Well, Mr. Blair, something terrible did happen now, but not because of weapons of mass destruction. It was because you went on board with Mr. Bush when you had no business doing so. What did you expect from desperate people? To be wiser than you, or act more responsibly?

Unfortunately, it is innocent people who will continue to suffer as a result of your double standards in dealing with issues of the same nature. The shelling of civilian homes in the Gaza strip by the Israeli air force is just as much an act of terrorism as the underground explosions in London. With your policies of supporting oppression and injustice, you have led more people to desperation. And you have made the world less safe by bringing an unpredictable war to every doorstep in your country.

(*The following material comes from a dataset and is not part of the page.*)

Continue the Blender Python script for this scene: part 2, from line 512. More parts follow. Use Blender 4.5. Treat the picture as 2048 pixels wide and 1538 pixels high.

If the mayor of London himself could see through the problem, why can’t you? At least listen to what he had to say, for it might help you shake off the unnecessary burden of allying yourself with the White House. Here are some excerpts of what Mr. Ken Livingtone, the mayor of London, said:

You’ve just had 80 years of Western intervention into predominantly Arab lands because of the Western need for oil. We’ve propped up unsavoury governments, we’ve overthrown ones we didn’t consider sympathetic.

He continued:

If, at the end of the First World War, we had done what we promised the Arabs, which was to let them be free and have their own governments, and kept out of Arab affairs, and just bought their oil, rather than feeling we had to control the flow of oil, I suspect this wouldn’t have arisen.

On Israel and Palestinians:

[T]hose governments which use indiscriminate slaughter to advance their foreign policy, as we have occasionally seen with the Israeli government bombing areas from which a terrorist group will have come, irrespective of the casualties it inflicts, women, children and men.

On occupation:

Under foreign occupation and denied the right to vote, denied the right to run your own affairs, often denied the right to work for three generations, I suspect that if it had happened here in England, we would have produced a lot of suicide bombers ourselves.

However, it was refreshing to hear you at the G8 meeting sounding serious about finding a solution to the Palestinian-Israeli conflict. After all, your country is morally responsible for creating that problem. So we hope you will feel morally obliged to pursue justice and peace to solve the problem. But may I remind you, Mr. Blair, that this Holy Land is for two people of three religions, and not for two people and two religions, as you announced. For after all, this Holy Land is the cradle of Christianity, which the Western Christian world seems to have forgotten.

It is we who sent you the message of hope and peace — the good news which has been used and abused to justify all the oppression against the indigenous people of Palestine. And yes, it is we — the “forgotten faithful” — who are still holding the fort for the Christian world community, while struggling at the same time alongside our Muslim compatriots, for justice, peace and liberation.